Per il ministro dell’Economia italiani, Giancarlo Giorgetti, “prima arrivo, meglio è per tutti”. Il mercato ancora ci confida per il 50% delle probabilità già a marzo, mentre il governatore della Banca Centrale Europea (BCE), Christine Lagarde, dal World Economic Forum di Davos ha avvertito che l’avvio del taglio dei tassi di interesse avverrebbe “in estate”. C’è ancora parecchia confusione sotto il cielo di Francoforte. Sarà che in questi giorni l’ondata di gelo e neve ha paralizzato anche il dibattito interno all’istituto, ma sta di fatto che per il momento questi sembra navigare a vista.

Board BCE diviso

Anche se le divisioni nel board appaiono forti. Il banchiere centrale portoghese ed ex presidente dell’Eurogruppo, Mario Centeno, ha dichiarato in settimana che la BCE dovrebbe evitare che l’inflazione scenda sotto il target del 2%. Il collega francese François Villeroy de Galhau ha anch’esso espresso parere favorevole a un taglio dei tassi quanto prima. L’Italia con Fabio Panetta come governatore e Piero Cipollone in qualità di consigliere esecutivo è su posizioni accomodanti.

A dicembre, l’inflazione nell’Eurozona è risalita al 2,9% dal 2,4% di novembre. L’inflazione “core”, al netto di energia e generi alimentari, è scesa ancora al 3,4%, ai minimi da marzo 2022. La risalita era attesa per il venir meno parzialmente del cosiddetto “effetto base“. Il processo di disinflazione non risulta ad oggi arrestatosi. Il punto è che all’orizzonte le incertezze iniziano ad essere tante. Alcune sono di natura prettamente macroeconomica. Gli aumenti salariali con i rinnovi contrattuali sono ben maggiori degli anni passati e questo rischia di procrastinare l’alta inflazione, a meno che le imprese non si abbassino gli utili.
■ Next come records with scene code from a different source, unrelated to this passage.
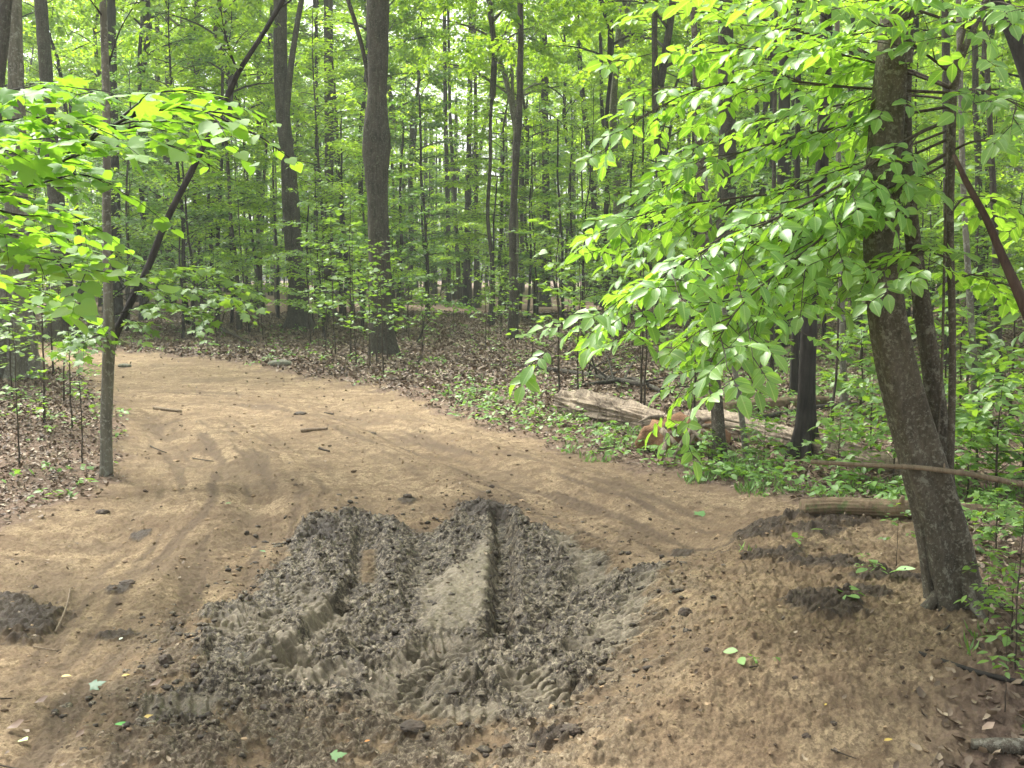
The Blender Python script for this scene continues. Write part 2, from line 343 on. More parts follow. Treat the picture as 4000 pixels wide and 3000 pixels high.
# ------------------------------------------------------------------ ground sheet
def build_ground():
    ys = [-60, -40, -25, -15, -9, -5, -2, 0, 1, 1.8, 2.4, 2.8]
    y = 2.95
    while y < 190:
        ys.append(y); y += y * (.0019 if y < 8.8 else .0045 if y < 18 else .012 if y < 40 else .03)
    ys = np.array(ys)
    uc = np.arange(-.56, .5601, .00125)
    out = [.56]; st = .003
    while out[-1] < 14: out.append(out[-1] + st); st *= 1.16
    out = np.array(out[1:]); us = np.concatenate([-out[::-1], uc, out])
    U, Y = np.meshgrid(us, ys); Wd = np.maximum(Y, 2.5) + .6
    X = U * Wd * np.where(Y > 15, 1, 1)
    x = X.ravel(); y = Y.ravel(); z = macro(x, y)
    mud = np.zeros_like(x); lit = np.zeros_like(x); dark = np.zeros_like(x); damp = np.zeros_like(x); slick = np.zeros_like(x)
    warp = .30 * fbm(x, y, 1.6, 3) + .10 * fbm(x, y, 9, 2)
    sT = sdf_poly(TRAIL, x, y)
    w_ = warp * np.clip(y / 8, .5, 3)
    lit = sstep(.18, -.12, sT + w_)
    lit = np.where(y < 1, 1 - sstep(2.2, 3, 4 - abs(x)), lit) * 1.0
    # broad relief
    z += .022 * fbm(x, y, .9, 3) + .03 * lit * fbm(x, y, 3.2, 3, off=3)
    near = (y > 2.5) & (y < 30)
    k = near
    xx, yy = x[k], y[k]; dz = np.zeros_like(xx)
    for P, hw, am in RUTSW:
        s, t, L = line_st(P, xx, yy)
        e = np.exp(-(t / hw) ** 2); dz += am * e * (1 + .4 * fbm(xx, yy, 2.0, 2, off=8))
        if am < 0: damp[k] = np.maximum(damp[k], .7 * e * sstep(-.25, .3, fbm(xx, yy, 1.4, 3, off=4)))
    for P in ([(1750, 1260), (1480, 1185), (1250, 1085), (1000, 985), (800, 915), (600, 872), (350, 850)], [(200, 1659), (300, 1400), (420, 1200), (530, 1070), (500, 985), (400, 905)]):
        s, t, L = line_st(np.array([flat(*q) for q in P]), xx, yy)
        e = np.exp(-(t / .75) ** 4); st_ = perlin(t * 7 + .3 * fbm(xx, yy, 1.5, 2), s * .55) ; st2 = perlin(t * 19, s * 1.6 + 7)
        dz += e * (.016 * st_ + .007 * st2)
        damp[k] = np.maximum(damp[k], e * (.85 * sstep(-.02, .36, -st_ + .25 * fbm(xx, yy, 6, 3, .6, off=3)) + .25 * sstep(.1, .4, st2)))
    # dirt: small crumbs and streaks following the wheels
    rough = sstep(-.1, .5, sdf_poly(BANK, xx, yy) + .3 * fbm(xx, yy, 1.5, 2)) 
    a = fbm(xx, yy, 11, 3, .6); b = fbm(xx, yy, 26, 3, .6, off=2)
    dz += .014 * a * (1 + .8 * rough) + .012 * b * (1 + .9 * rough) + .004 * perlin(xx * 70, yy * 70)
    dz += rough * .020 * np.maximum(perlin(xx * 20, yy * 20) - .28, 0) * 2 + rough * .012 * np.maximum(perlin(xx * 43, yy * 43) - .25, 0) * 2
    dz += .006 * fbm(xx * 1.0 + yy * .9, yy * .25, 12, 2)
    z[k] += dz
    damp[k] = np.maximum(damp[k], .32 * rough * sstep(.05, .4, fbm(xx, yy, 3.4, 4, off=21)))
    damp = np.maximum(damp, .45 * sstep(.12, .45, fbm(x, y, .7, 4, off=31)))
    # the mud wallow
    k = (y > 2.9) & (y < 10.5) & (abs(x) < 4.5)
    xx, yy = x[k], y[k]
    sd_ = sdf_poly(MUDP, xx, yy) + .16 * fbm(xx, yy, 3.2, 4, .6, off=12) + .05 * fbm(xx, yy, 14, 2)
    mk = sstep(-.03, .05, sd_)
    skirt = sstep(-.9, .1, sdf_poly(HOLE, xx, yy) - .2) * sstep(-.10, .12, fbm(xx, yy, 4.2, 4, .65, off=40) + .04) * (1 - mk)
    SK = poly_world([(300, 1500), (640, 1440), (1280, 1470), (1300, 1560), (1230, 1700), (150, 1700)]); skirt = np.maximum(skirt, .95 * (1 - mk) * sstep(-.12, .2, sdf_poly(SK, xx, yy) + .2 * fbm(xx, yy, 2.5, 3)) * sstep(-.12, .10, fbm(xx, yy, 5, 4, .65, off=44) + .02))
    skirt *= sstep(5.9, 5.3, yy)
    sm = np.zeros_like(xx)
    for P in SMOOTH: sm = np.maximum(sm, sstep(-.03, .05, sdf_poly(P, xx, yy) + .04 * fbm(xx, yy, 12, 3)))
    # churned clods: billowy ridged noise, sheared
    wx = xx + .05 * fbm(xx, yy, 7, 2, off=1); wy = yy + .05 * fbm(xx, yy, 7, 2, off=9)
    c1 = 1 - abs(perlin(wx * 3.4, wy * 4.2)) * 2.2
    c2 = abs(perlin(wx * 9, wy * 11)) * 1.8; c3 = abs(perlin(wx * 21, wy * 25)) * 1.8; c4 = abs(perlin(wx * 46, wy * 52)) * 1.8; c5 = perlin(wx * 90, wy * 95)
    mh = .014 * c2 + .017 * c3 + .013 * c4 + .0045 * c5 + .003 * perlin(wx * 150, wy * 140) + .006 * perlin(wx * 2.6, wy * 3.0)
    mh = mh + .010 * sstep(.15, .22, perlin(wx * 13 + 5, wy * 15)) + .012 * sstep(.15, .25, perlin(wx * 6.3 + 2, wy * 7.1))
    mh = mh * (1 - .93 * sm) + .035 * sm + .003 * sm * perlin(xx * 60, yy * 8)
    lug = np.zeros_like(xx); slk = sm * mk; cut = np.zeros_like(xx); keep = np.ones_like(xx)
    for P, hw, dep, am, sp, sk in TRACKW:
        s, t, L = line_st(P, xx, yy)
        t = t + .03 * fbm(xx, yy, 7, 3)
        inside = sstep(hw * 1.05, hw * (.55 if am > 0 else .3), abs(t)) * sstep(-.01, .03, s) * sstep(L + .01, L - .03, s)
        wob = .012 * fbm(xx, yy, 8, 2)
        ph = (s + sk * (abs(t) if sk > 0 else -t) + wob) / (sp * 1.15)
        tri = abs((ph % 1) - .5) * 2
        l_ = sstep(.3, .7, tri) * am * 1.7 * (0.55 + .45 * sstep(-.3, .3, fbm(xx, yy, 10, 2, off=6)))
        keep = np.where(inside > 0, keep * (1 - (.82 if am >= .012 else .35) * inside), keep)
        lug += inside * l_; cut += inside * dep * sstep(0, .22, s) * sstep(L, L - .15, s)
        if am >= .012: slk = np.maximum(slk, inside * mk)
        rim = np.exp(-((abs(t) - hw * 1.25) / (hw * .35)) ** 2) * sstep(0, .05, s) * sstep(L, L - .05, s)
        cut -= rim * dep * .15
    for px, py, r, dep in HOLES:
        hx, hy = flat(px, py); d = np.hypot(xx - hx, (yy - hy) * .9) + .03 * fbm(xx, yy, 9, 2)
        cut += dep * sstep(r * 1.05, r * .6, d)
        cut -= .35 * dep * np.exp(-((d - r * 1.4) / (r * .4)) ** 2)
    mm = np.maximum(mk, .75 * skirt)
    z[k] += mm * (mh * keep + .004) + mk * (lug - cut) + (1 - mk) * lug * .7
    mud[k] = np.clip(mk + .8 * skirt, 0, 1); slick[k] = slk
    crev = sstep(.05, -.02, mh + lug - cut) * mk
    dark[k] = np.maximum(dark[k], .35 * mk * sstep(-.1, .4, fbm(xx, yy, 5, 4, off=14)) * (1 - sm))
    damp[k] = np.maximum(damp[k], .6 * sstep(-.5, .0, sd_) * sstep(-.2, .3, fbm(xx, yy, 4, 4, off=17)))
    sm2 = sstep(-.02, .03, sdf_poly(SMOOTH[1], xx, yy)); mud[k] *= 1 - .85 * sm2
    # dark soil patches
    for px, py, rx, ry, hh, an in PATCH:
        cx, cy = flat(px, py); x2, _ = flat(px + rx, py); _, y2 = flat(px, py - ry); _, y3 = flat(px, py + ry)
        ax = x2 - cx; ay = (y2 - y3) / 2
        k = (abs(x - cx) < ax * 2) & (abs(y - cy) < ay * 2.5 + ax * .5)
        xx, yy = x[k], y[k]; u = (xx - cx) / ax; v = (yy - cy - an * (cx - xx) * 2) / ay
        d = np.sqrt(u * u + v * v) + .75 * fbm(xx, yy, 5, 4, .65, off=px % 97)
        e = sstep(1.05, .85, d)
        bb = abs(perlin(xx * 13, yy * 15)) * 1.4 + abs(perlin(xx * 31, yy * 34)) * .8
        z[k] += e * (hh * .25 + hh * .3 * bb)
        dark[k] = np.maximum(dark[k], .85 * sstep(1.25, .75, d + .25 * fbm(xx, yy, 22, 3)))
    nr, nc = Y.shape
    k = (mud > .3) & (y > 2.9) & (y < 10.5)
    sx = mud[k] * .9; xx, yy = x[k], y[k]
    sx = sx * np.clip(1 - 1.2 * slick[k], 0, 1)
    DX = np.zeros_like(x); DY = np.zeros_like(x)
    DX[k] = sx * (.016 * perlin(xx * 17, yy * 19 + 40) + .007 * perlin(xx * 41, yy * 43 + 70)); DY[k] = sx * (.022 * perlin(xx * 16 + 30, yy * 18) + .009 * perlin(xx * 39 + 11, yy * 44))
    idx = np.arange(nr * nc).reshape(nr, nc)
    F = np.stack([idx[:-1, :-1], idx[:-1, 1:], idx[1:, 1:], idx[1:, :-1]], -1).reshape(-1, 4)
    V = np.stack([x + DX, y + DY, z], 1)
    cls = np.where(lit[F].mean(1) > .5, 0, np.where(np.maximum(mud, dark)[F].mean(1) > .5, 2, 1))
    cls = np.where((cls == 0) & (y[F[:, 0]] < 10.5) & (np.maximum(mud, dark)[F].mean(1) > .5), 2, cls)
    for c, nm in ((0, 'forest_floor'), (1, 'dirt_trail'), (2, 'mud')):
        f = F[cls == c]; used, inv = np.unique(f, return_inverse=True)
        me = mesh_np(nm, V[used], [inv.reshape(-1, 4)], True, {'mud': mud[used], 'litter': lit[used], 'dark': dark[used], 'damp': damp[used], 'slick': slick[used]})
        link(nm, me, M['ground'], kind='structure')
    # height lookup for small things
    return x.reshape(nr, nc), ys, us, z.reshape(nr, nc)
GXX, GYS, GUS, GZ = build_ground()
def zs(x, y):
    """height of the finished ground surface"""
    j = int(np.clip(np.searchsorted(GYS, y), 1, len(GYS) - 1))
    if abs(GYS[j - 1] - y) < abs(GYS[j] - y): j -= 1
    u = x / (max(GYS[j], 2.5) + .6); i = int(np.clip(np.searchsorted(GUS, u), 0, len(GUS) - 1))
    return float(GZ[j, i])
def zsv(x, y):
    j = np.clip(np.searchsorted(GYS, y), 1, len(GYS) - 1)
    u = x / (np.maximum(GYS[j], 2.5) + .6); i = np.clip(np.searchsorted(GUS, u), 0, len(GUS) - 1)
    return GZ[j, i]

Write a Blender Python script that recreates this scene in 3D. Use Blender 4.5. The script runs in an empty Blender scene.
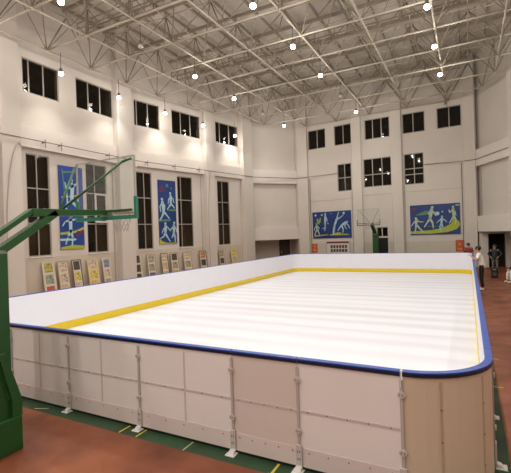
import bpy, bmesh, math, random
from mathutils import Vector, Matrix
random.seed(7)
SC = bpy.context.scene
COL = SC.collection
PI = math.pi

# ------------------------------------------------------------------ materials
def new_mat(name):
    m = bpy.data.materials.new(name); m.use_nodes = True
    return m, m.node_tree.nodes, m.node_tree.links, m.node_tree.nodes['Principled BSDF']

def mat(name, c, rough=.5, metal=0., var=0., vscale=2., bump=0., bscale=40., spec=.5, emit=None, estr=0.):
    m, N, L, b = new_mat(name)
    b.inputs['Base Color'].default_value = (*c, 1)
    b.inputs['Roughness'].default_value = rough
    b.inputs['Metallic'].default_value = metal
    b.inputs['Specular IOR Level'].default_value = spec
    if emit:
        b.inputs['Emission Color'].default_value = (*emit, 1)
        b.inputs['Emission Strength'].default_value = estr
    tc = None
    if var or bump:
        tc = N.new('ShaderNodeTexCoord')
    if var:
        n = N.new('ShaderNodeTexNoise'); n.inputs['Scale'].default_value = vscale
        n.inputs['Detail'].default_value = 5
        L.new(tc.outputs['Object'], n.inputs['Vector'])
        r = N.new('ShaderNodeValToRGB')
        r.color_ramp.elements[0].position = .3; r.color_ramp.elements[1].position = .7
        r.color_ramp.elements[0].color = (*[x*(1-var) for x in c], 1)
        r.color_ramp.elements[1].color = (*[min(1, x*(1+var)) for x in c], 1)
        L.new(n.outputs['Fac'], r.inputs['Fac']); L.new(r.outputs['Color'], b.inputs['Base Color'])
    if bump:
        n2 = N.new('ShaderNodeTexNoise'); n2.inputs['Scale'].default_value = bscale
        L.new(tc.outputs['Object'], n2.inputs['Vector'])
        bp = N.new('ShaderNodeBump'); bp.inputs['Strength'].default_value = bump
        bp.inputs['Distance'].default_value = .01
        L.new(n2.outputs['Fac'], bp.inputs['Height']); L.new(bp.outputs['Normal'], b.inputs['Normal'])
    return m

def glass(name, tint, reflect=.08, haze=0., hazecol=(.8, .85, .85)):
    m = bpy.data.materials.new(name); m.use_nodes = True
    N, L = m.node_tree.nodes, m.node_tree.links
    N.remove(N['Principled BSDF']); out = N['Material Output']
    t = N.new('ShaderNodeBsdfTransparent'); t.inputs['Color'].default_value = (*tint, 1)
    g = N.new('ShaderNodeBsdfGlossy'); g.inputs['Roughness'].default_value = .03
    x = N.new('ShaderNodeMixShader'); x.inputs[0].default_value = reflect
    L.new(t.outputs[0], x.inputs[1]); L.new(g.outputs[0], x.inputs[2])
    last = x
    if haze:
        d = N.new('ShaderNodeBsdfDiffuse'); d.inputs['Color'].default_value = (*hazecol, 1)
        y = N.new('ShaderNodeMixShader'); y.inputs[0].default_value = haze
        L.new(x.outputs[0], y.inputs[1]); L.new(d.outputs[0], y.inputs[2]); last = y
    L.new(last.outputs[0], out.inputs['Surface'])
    return m

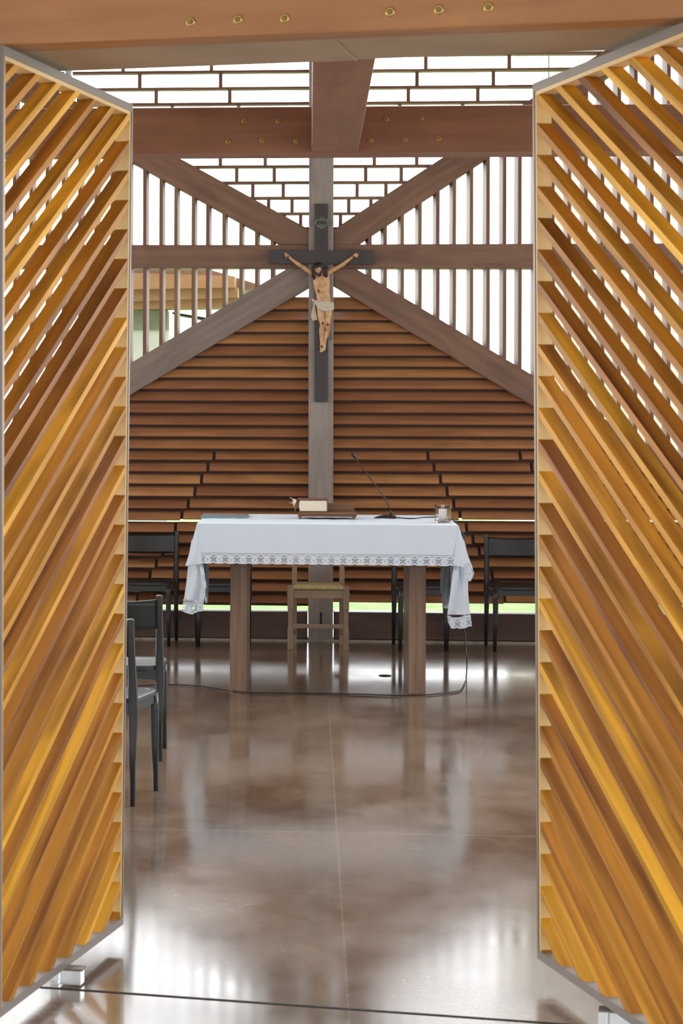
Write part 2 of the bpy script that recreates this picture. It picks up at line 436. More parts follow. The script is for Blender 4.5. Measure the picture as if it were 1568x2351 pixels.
# ------------------------------------------------------------------ crucifix
cr = empty('crucifix', W(737, 922, 0.05), 'dark wooden crucifix with a painted carved figure, hung on the timber post', 'crucifix')
C = lambda x, y, d=0.0: onY(x, y, WY - 0.05 - d)
a = MB()
p0, p1 = C(722, 922), C(753, 468)
a.prism([C(722, 922, .03), C(753, 922, .03), C(753, 606.5, .03), C(858.5, 606.5, .03), C(858.5, 575, .03), C(753, 575, .03), C(753, 468, .03), C(722, 468, .03), C(722, 575, .03), C(617, 574, .03), C(617, 605.5, .03), C(722, 605.5, .03)], V((0, 0.029, 0)), V((0, 0, 1)))
cross = a.build('cross', 'crosswood', cr, bevel=0.002)
S = 0.003115
D0 = 0.055       # figure centre in front of the post face
def sec(x, y, rx, ry, d=D0): return (C(x, y, d), rx * S, ry * S)
fig = MB()
fig.loft([sec(735, 619, 7, 6, .062), sec(735.5, 624, 13, 8), sec(736, 630, 19.5, 10), sec(737.5, 640, 20, 12), sec(738.5, 652, 19, 12.5, .06), sec(740, 664, 17.5, 11), sec(741.5, 676, 16, 9), sec(743, 688, 16.5, 10), sec(744, 698, 18, 11), sec(745, 708, 18.5, 10), sec(745, 716, 15, 7)], 20)
for x, y, r in ((730, 640, 7), (747, 640, 7)): fig.ball(C(x, y, .082), r * S, 3.6 * S, 5 * S)           # chest
fig.ball(C(740, 664, .086), 8 * S, 3 * S, 8 * S)                                                      # belly
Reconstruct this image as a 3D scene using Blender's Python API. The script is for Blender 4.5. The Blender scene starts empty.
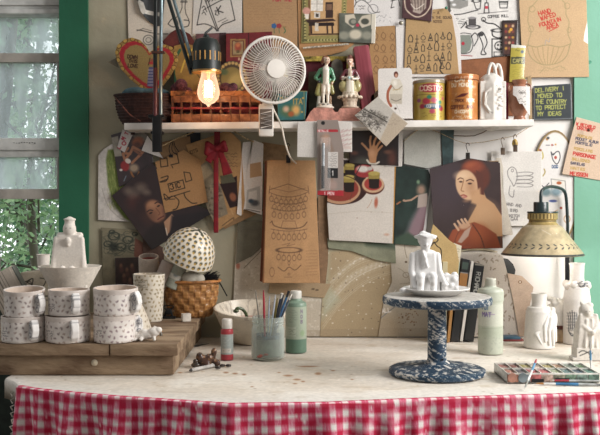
import bpy, bmesh, math, random
import numpy as np
from mathutils import Vector, Matrix, Euler
random.seed(7); RNG = np.random.RandomState(7)
PI = math.pi
COL = bpy.context.scene.collection
# ------------------------------------------------------------------ camera model (level camera, 2.4 m from the wall)
CD, ZC, FP, HX, HY = 2.4, 1.102, 900.0, 300.0, 205.0
TZ, RZ = 0.75, 0.816            # table top, riser top
def W(px, py, y=0.0):
    d = y + CD
    return Vector(((px-HX)*d/FP, y, ZC-(py-HY)*d/FP))
def unit(y): return (y+CD)/FP
def on_table(py, r=0.0):        # depth of something whose front foot shows at py
    return (ZC-TZ)*FP/(py-HY)+r-CD
def on_riser(py, r=0.0):
    return (ZC-RZ)*FP/(py-HY)+r-CD
def hx(c):
    if isinstance(c, str):
        c = c.lstrip('#'); c = ''.join(k*2 for k in c) if len(c) == 3 else c; return np.array([int(c[i:i+2], 16)/255 for i in (0, 2, 4)])
    return np.array(c, float)
def lin(c):
    c = np.clip(np.asarray(c, float), 0, 1); l = (c*np.array([.3, .59, .11])).sum(-1, keepdims=True); c = l+(c-l)*.86
    return np.where(c <= 0.04045, c/12.92, ((c+0.055)/1.055)**2.4)
# ------------------------------------------------------------------ materials
_m = {}
def mat(name, col='#808080', rough=.6, metal=0., var=.06, scale=40., bump=.0, bscale=120., col2=None, coat=0., stretch=None, spec=.4):
    if name in _m: return _m[name]
    m = bpy.data.materials.new(name); m.use_nodes = True; _m[name] = m
    nt = m.node_tree; b = nt.nodes['Principled BSDF']
    b.inputs['Roughness'].default_value = rough; b.inputs['Metallic'].default_value = metal
    b.inputs['Specular IOR Level'].default_value = spec
    b.inputs['Coat Weight'].default_value = coat; b.inputs['Coat Roughness'].default_value = .15
    tc = nt.nodes.new('ShaderNodeTexCoord'); n = nt.nodes.new('ShaderNodeTexNoise')
    n.inputs['Scale'].default_value = scale; n.inputs['Detail'].default_value = 6
    src = tc.outputs['Object']
    if stretch:
        mp = nt.nodes.new('ShaderNodeMapping'); mp.inputs['Scale'].default_value = stretch
        nt.links.new(src, mp.inputs['Vector']); src = mp.outputs['Vector']
    nt.links.new(src, n.inputs['Vector'])
    r = nt.nodes.new('ShaderNodeValToRGB'); c = hx(col)
    c2 = hx(col2) if col2 is not None else c*(1-var*2.2)
    c1 = c if col2 is not None else np.clip(c*(1+var), 0, 1)
    r.color_ramp.elements[0].position = .36; r.color_ramp.elements[1].position = .64
    r.color_ramp.elements[0].color = (*lin(c2), 1); r.color_ramp.elements[1].color = (*lin(c1), 1)
    nt.links.new(n.outputs['Fac'], r.inputs['Fac']); nt.links.new(r.outputs['Color'], b.inputs['Base Color'])
    if bump:
        n2 = nt.nodes.new('ShaderNodeTexNoise'); n2.inputs['Scale'].default_value = bscale; n2.inputs['Detail'].default_value = 4
        nt.links.new(src, n2.inputs['Vector'])
        bp = nt.nodes.new('ShaderNodeBump'); bp.inputs['Strength'].default_value = bump; bp.inputs['Distance'].default_value = .004
        nt.links.new(n2.outputs['Fac'], bp.inputs['Height']); nt.links.new(bp.outputs['Normal'], b.inputs['Normal'])
    return m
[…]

I rischi per l’inflazione a breve termine

E’ vero che la crisi energetica sembra rientrata, ma le tensioni nel Medio Oriente suggeriscono prudenza. Anche se il petrolio resta sotto 80 dollari al barile e il gas è sceso fin sotto 30 euro per Mega-wattora, gli attacchi dei ribelli yemeniti all’indirizzo delle navi mercantili nel Mar Rosso rischiano di provocare rincari dei prezzi per i maggiori costi di trasporto e la minore offerta di merci in Europa.

E anche l’euro è tornato a indebolirsi dopo che si era portato sopra 1,10 contro il dollaro. Tutti fattori che incidono a sostegno dell’inflazione nell’Eurozona.

Se la BCE varasse il taglio dei tassi già a marzo o in aprile e dopodiché i prezzi al consumo tornassero a salire, l’intera strategia monetaria andrebbe a farsi benedire. C’è persino il rischio che gli investitori scontino troppo presto condizioni monetarie ancora più espansive, oltre a quanto hanno fatto nei mesi scorsi, surriscaldando il mercato del credito e con esso l’inflazione. Dunque, serve tenerne a bada le aspettative ancora per qualche mese prima di agire. Dirimente sarà probabilmente il dato sul PIL nell’Eurozona nel quarto trimestre dello scorso anno. Se negativo, le resistenze interne saranno più facilmente contrastate. Viceversa, monteranno.

Sul taglio dei tassi peseranno le pressioni politiche

Non sfugga a nessuno che tra pochi mesi si terranno le elezioni europee. Poiché la BCE è una banca centrale sovranazionale, il legame con gli umori dei cittadini è meno forte di economie come Stati Uniti, Regno Unito, ecc. Ma saranno i governi a pretendere condizioni macro più favorevoli per non accusare il colpo alle urne. In tutto ciò abbiamo una Germania ancora ferma tra recessione e stagnazione e una Francia anch’essa in bilico. Invece, il debito pubblico italiano fa meno paura e ciò depone a sfavore di un taglio dei tassi immediato.

Tornando a Giorgetti, l’affermazione per cui sarebbe meglio per tutti (stato, imprese e famiglie) che il taglio dei tassi arrivasse più prima che poi, è opinabile.

L’importante che avvenga nel momento giusto, cioè quando esisteranno tutte le condizioni per vararlo senza dover tornare indietro o fermarsi subito dopo. Improbabile che l’annuncio arrivi entro marzo.